Roasting & freshness

Should you freeze coffee beans?

Freezing coffee beans is a valid and effective storage method when done correctly — that is, in airtight single-use portions, starting from fresh beans, without thawing and refreezing. It can preserve volatile aromas for several months. Done poorly (repeated openings, condensation, already stale coffee), freezing accelerates degradation rather than slowing it.

The primary enemy of roasted coffee is oxidation — the reaction of aromatic compounds with atmospheric oxygen, which transforms bright, complex notes into flat, rancid flavours. Coffee's aromatic compounds (alcohols, aldehydes, esters, thiols) are particularly volatile at room temperature, explaining why an opened bag degrades quickly. Freezing dramatically slows all chemical reactions — oxidation, CO₂ off-gassing, oil degradation — by lowering the temperature to -18 or -20 °C.

The key to successful freezing is complete airtight sealing before the freeze. Beans should be divided into single-use portions (for 1 to 2 weeks of consumption) in vacuum-sealed bags or containers with maximum air extraction. Once a portion is thawed, it must never be refrozen — the condensation that forms during thawing (going from -18 °C to room temperature) introduces moisture directly into bean fractures and accelerates degradation. Beans should thaw sealed at room temperature for at least 1 hour before grinding.

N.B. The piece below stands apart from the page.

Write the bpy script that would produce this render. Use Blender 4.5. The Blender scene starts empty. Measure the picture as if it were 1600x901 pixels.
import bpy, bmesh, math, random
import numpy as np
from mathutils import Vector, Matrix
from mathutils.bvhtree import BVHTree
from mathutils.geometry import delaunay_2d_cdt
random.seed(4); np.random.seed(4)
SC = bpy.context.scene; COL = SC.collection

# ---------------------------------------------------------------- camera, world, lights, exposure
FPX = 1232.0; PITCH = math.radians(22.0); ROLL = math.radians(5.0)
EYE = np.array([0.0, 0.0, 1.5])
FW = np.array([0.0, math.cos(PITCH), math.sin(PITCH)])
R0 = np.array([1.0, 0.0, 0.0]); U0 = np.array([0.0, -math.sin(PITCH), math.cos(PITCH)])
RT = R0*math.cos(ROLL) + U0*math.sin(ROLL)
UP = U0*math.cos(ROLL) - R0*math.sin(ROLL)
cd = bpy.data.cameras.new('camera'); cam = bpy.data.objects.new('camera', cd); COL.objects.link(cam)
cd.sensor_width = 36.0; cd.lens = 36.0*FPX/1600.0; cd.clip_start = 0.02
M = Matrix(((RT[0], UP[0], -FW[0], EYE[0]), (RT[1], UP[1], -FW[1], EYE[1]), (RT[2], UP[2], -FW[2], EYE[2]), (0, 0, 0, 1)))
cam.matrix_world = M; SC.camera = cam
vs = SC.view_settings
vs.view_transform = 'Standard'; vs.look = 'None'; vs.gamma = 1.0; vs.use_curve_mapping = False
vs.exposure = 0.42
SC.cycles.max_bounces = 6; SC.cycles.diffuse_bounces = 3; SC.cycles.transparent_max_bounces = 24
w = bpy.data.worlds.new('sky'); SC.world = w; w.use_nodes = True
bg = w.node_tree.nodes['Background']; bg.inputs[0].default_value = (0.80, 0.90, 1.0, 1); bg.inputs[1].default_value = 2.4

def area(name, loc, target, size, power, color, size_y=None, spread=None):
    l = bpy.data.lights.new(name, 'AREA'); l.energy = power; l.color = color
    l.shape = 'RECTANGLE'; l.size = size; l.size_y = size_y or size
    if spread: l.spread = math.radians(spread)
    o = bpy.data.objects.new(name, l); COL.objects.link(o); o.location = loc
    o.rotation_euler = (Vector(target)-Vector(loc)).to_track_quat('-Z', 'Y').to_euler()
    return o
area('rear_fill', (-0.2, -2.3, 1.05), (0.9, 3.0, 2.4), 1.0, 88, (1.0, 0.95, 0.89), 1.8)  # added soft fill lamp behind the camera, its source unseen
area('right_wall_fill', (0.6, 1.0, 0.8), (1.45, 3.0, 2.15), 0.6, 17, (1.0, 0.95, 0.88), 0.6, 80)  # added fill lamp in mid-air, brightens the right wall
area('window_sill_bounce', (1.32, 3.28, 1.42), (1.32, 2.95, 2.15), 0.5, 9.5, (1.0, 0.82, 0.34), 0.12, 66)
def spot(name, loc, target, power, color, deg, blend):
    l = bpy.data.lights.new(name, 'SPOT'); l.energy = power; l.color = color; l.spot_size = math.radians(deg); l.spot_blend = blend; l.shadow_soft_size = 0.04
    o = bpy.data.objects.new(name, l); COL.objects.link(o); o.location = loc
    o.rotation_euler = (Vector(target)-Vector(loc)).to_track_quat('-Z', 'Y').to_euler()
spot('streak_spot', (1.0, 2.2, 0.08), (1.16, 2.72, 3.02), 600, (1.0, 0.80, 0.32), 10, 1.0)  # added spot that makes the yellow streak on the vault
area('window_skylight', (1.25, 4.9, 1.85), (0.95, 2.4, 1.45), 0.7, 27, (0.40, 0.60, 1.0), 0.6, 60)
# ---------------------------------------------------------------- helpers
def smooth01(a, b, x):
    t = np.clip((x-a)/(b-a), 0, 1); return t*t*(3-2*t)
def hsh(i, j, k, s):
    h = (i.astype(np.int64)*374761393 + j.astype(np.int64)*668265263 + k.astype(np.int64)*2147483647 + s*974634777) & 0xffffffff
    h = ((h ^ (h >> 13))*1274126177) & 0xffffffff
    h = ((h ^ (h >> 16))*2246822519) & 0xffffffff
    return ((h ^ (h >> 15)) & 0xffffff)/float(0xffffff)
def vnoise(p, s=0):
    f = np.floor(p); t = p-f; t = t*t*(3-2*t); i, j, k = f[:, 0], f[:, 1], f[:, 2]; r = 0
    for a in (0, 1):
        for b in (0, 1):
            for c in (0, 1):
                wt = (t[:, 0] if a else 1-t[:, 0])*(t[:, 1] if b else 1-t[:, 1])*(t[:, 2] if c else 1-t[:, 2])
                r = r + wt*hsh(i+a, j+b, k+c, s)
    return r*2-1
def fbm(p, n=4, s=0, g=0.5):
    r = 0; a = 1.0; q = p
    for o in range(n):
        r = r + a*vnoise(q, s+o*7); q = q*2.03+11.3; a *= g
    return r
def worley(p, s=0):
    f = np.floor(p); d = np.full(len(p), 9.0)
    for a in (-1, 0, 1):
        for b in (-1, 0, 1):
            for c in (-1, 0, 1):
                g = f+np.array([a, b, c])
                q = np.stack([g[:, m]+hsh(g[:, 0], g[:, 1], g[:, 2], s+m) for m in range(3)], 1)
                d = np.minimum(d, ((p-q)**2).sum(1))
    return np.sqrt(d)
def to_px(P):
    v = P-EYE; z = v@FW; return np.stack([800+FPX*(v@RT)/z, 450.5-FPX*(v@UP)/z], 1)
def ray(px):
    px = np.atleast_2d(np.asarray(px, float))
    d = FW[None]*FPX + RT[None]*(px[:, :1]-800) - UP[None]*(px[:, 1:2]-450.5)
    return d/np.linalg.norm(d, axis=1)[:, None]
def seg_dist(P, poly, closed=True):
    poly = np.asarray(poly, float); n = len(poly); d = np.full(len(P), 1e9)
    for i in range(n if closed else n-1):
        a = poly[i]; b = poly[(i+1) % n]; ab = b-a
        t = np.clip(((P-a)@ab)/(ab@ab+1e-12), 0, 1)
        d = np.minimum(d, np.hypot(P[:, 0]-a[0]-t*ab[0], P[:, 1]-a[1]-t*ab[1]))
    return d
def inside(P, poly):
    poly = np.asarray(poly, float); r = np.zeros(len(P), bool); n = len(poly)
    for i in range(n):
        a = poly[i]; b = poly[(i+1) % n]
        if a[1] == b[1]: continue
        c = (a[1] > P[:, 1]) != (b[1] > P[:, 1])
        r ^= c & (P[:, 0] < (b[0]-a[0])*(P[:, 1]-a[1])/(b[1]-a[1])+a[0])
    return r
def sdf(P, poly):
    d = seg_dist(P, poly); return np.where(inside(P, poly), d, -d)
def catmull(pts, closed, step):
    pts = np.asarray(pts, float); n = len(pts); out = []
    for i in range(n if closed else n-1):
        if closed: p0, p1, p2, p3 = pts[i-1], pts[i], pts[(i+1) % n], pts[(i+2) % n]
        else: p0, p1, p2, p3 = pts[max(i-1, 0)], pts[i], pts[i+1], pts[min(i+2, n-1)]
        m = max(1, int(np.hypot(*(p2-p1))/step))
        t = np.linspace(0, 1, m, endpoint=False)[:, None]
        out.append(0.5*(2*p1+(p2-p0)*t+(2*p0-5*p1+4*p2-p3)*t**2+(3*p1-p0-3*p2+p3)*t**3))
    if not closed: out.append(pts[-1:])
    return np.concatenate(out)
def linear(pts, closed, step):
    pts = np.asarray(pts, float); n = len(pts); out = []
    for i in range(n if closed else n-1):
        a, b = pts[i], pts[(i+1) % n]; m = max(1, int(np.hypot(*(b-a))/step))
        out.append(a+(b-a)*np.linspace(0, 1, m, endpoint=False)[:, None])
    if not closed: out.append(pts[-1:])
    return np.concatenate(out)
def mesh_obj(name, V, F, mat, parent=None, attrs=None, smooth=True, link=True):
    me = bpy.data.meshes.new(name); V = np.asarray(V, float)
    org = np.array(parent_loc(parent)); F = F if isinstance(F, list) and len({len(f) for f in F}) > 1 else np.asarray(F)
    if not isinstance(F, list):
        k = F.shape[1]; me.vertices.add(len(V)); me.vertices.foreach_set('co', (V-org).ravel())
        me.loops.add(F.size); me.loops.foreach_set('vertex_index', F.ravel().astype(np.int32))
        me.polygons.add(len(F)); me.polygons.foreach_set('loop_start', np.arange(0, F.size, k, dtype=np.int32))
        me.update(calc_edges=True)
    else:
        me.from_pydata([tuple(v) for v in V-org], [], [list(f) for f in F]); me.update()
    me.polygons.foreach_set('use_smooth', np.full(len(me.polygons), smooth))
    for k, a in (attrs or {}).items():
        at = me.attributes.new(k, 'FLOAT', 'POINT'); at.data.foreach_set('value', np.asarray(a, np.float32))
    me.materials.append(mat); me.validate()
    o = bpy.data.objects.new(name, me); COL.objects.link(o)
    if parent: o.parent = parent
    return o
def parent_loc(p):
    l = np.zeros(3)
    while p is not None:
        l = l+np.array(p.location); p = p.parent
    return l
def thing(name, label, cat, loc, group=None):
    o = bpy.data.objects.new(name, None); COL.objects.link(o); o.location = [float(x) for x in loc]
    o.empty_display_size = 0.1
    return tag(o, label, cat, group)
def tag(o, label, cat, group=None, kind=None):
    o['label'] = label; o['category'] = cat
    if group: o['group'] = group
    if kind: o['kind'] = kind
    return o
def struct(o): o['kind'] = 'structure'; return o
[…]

The debate around coffee freezing in the specialty coffee community is genuine. Some roasters — notably World Barista Championship competitors — routinely freeze their competition coffees to preserve aromas as close as possible to post-roast state, and even organise 'vertical cuppings' comparing the same coffee at different storage durations to validate the method. Other professionals argue that the 'natural' freshness of coffee consumed within 14 to 45 days post-roast at room temperature in an airtight container is superior to that of a frozen-thawed coffee. A little-known fact: coffee grinders behave differently with frozen beans — the harder, colder texture produces a slightly finer and more uniform grind, a technical advantage documented by several espresso extraction studies.